抽象度や方法もバラバラだが、境界には何らかの制約が含まれる。一般には制約を減らしたり、自動化部分を増やすと、ソフトウェア/システム/サービスが複雑になる。自動化のコストが高いため一部を人間系にしている、とか、本来であればより親切で直感的なユーザインタフェースにしたいが、開発コストが足りないので、人間がIDを覚えて、テンキーから入力する等だ。

「おぉ」っと唸らされるソフトウェア/システム/サービスには、境界の線引きが絶妙というものがあるように思う。全ての「おぉ」は線引きの絶妙さから来るのではなく、線引きが絶妙で「おぉ」という意図だ。直感的には「いい落としどころを選んでいる」という感じだと思う。その線引きの絶妙さを本エントリでは「制約の設計力」としている。

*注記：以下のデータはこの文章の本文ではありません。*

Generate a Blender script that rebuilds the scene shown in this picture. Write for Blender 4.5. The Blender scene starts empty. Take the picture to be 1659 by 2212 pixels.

ソフトウェア/システム/サービスの実現がラクになりながらも、利用者からは大きな制約にならないというのを考えるのは、よい制約の設計といえる。とてもシンプルな例を挙げると、週1回2時間、システム/サービスを停止してメンテナンスすることにより、ソフトウェア/システム/サービスの実現がラクになる場合に、そのソフトウェア/システム/サービスが使われない時間帯(日曜日のam2:00~4:00)を選ぶことだ。ここでの実現には実装コストだけでなく、継続して運用するコストや検証、テストのコストも含まれる。

本エントリを読まれている方は、これまでにどのような制約を設計されただろうか?「我ながらこの制約はよかった」「この制約はいろんな人に迷惑をかけるだけだった」等、あるのではないだろうか。その制約はどのタイミングで思いついたものだろうか?